Path App Dodges Several Class Privacy Claims

     SAN FRANCISCO (CN) – A federal judge gutted large portions of a class action that claims a social-networking app spied on customers and stored sensitive data insecurely.
     Oscar Hernandez, of Texas, claims that Path Inc.’s mobile app accesses user’s cellphones without authorization to swipe address book and contact data. Path describes its program in the Mac App Store as “the smart journal that helps you share life with the ones you love – your thoughts, the music you’re listening to, where you are, who you’re with, when you wake and when you sleep,” and allows users to interact on public networks such Twitter, Foursquare and Facebook.
     According to the class action, Path’s app design “is a simple but quite effective way to provide the mechanisms required for substantial user data collection, precise tracking of the user, and an ability to ‘turn on’ the device for data collection and monitoring without the user’s involvement. Path’s ability to have continuous network access to the users’ device is marketed to the public as a service to notify users’ friends if the user is asleep or awake by the use/non-use of the mobile device.”
     Hernandez and the class accuse Path of conversion, trespass and violations of federal and California electronic privacy laws, as well as California’s unfair competition and consumer laws.
     While U.S. District Judge Yvonne Gonzalez Rogers found that the plaintiffs sufficiently alleged an economic injury – the cost of removing Path’s tracking devices – she found the argument that Path intercepts communication lacking under the Federal Wiretap Act.
     “Although Path allegedly transmitted the class members’ contact address books from the class members’ mobile devices to Path’s servers, Path did not ‘intercept’ a ‘communication’ to do so,” Rogers wrote. “Likewise, plaintiff fails to allege facts to support an inference that Path ‘intercepted’ a ‘communication’ on a third-party social network site [sic] contemporaneous with, and not after, the communication was posted on the social networking website.”
     The judge found similar problems with Hernandez’s action relating to the Stored Communications Act, but said it is too early to dismiss California Computer Crime Law claims.
     “Based on the current limited briefing, the court cannot conclude as a matter of law whether Path’s alleged conduct  i.e., downloading the Path App, which plaintiff voluntarily installed on his mobile device, contained undisclosed software code that surreptitiously transferred data stored on Plaintiff’s mobile device to Path’s servers  falls outside the scope of the California Computer Crime Law,” Rogers wrote.
     Hernandez managed to sufficiently allege unfair business practices, but not that Path’s storing of contact information on its servers constitutes a “public” disclosure under California’s common law privacy torts, the decision states. Similarly, his conversion action fails because he alleged only that Path copied his personal information without the requisite disposition of that information, Rogers said.
     The judge called for further examination of the claim that Path negligently violated its duty to users to protect their information and store it securely.

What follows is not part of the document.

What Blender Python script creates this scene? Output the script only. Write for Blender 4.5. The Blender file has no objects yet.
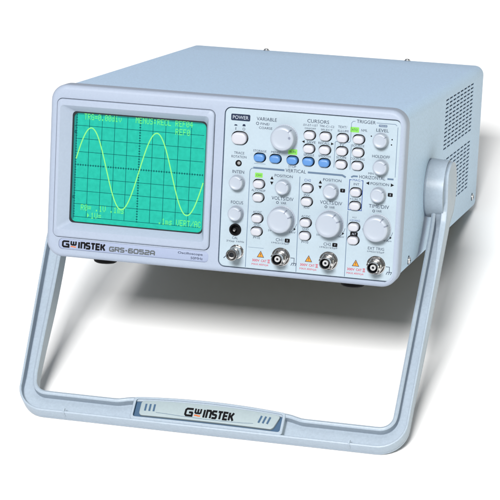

     “Defendant argues that plaintiff has not provided any legal basis for the alleged duty,” Rogers wrote. “The case on which defendant relies, In re iPhone Application Litig., does not support its position. There, Judge Koh found that the ‘plaintiffs ha[d] not yet adequately pled or identified a legal duty on the part of Apple to protect users’ personal information from third-party app developers.’ No such duty to protect plaintiff from third parties is alleged here – Path is a third-party app developer and plaintiff alleges that Path had a duty not to take plaintiff’s personal information. Path has not offered any legal authority to support its position that it does not owe plaintiff such a duty. Based upon the facts alleged in the [first amended complaint], and the arguments advanced by Path, the court cannot rule as a matter of law that Path did not owe plaintiff a duty not to take his personal information.” (Italics in original, citations omitted.)
     Hernandez has until Nov. 9 to file a second amended complaint or attempt to proceed with what’s left of his original.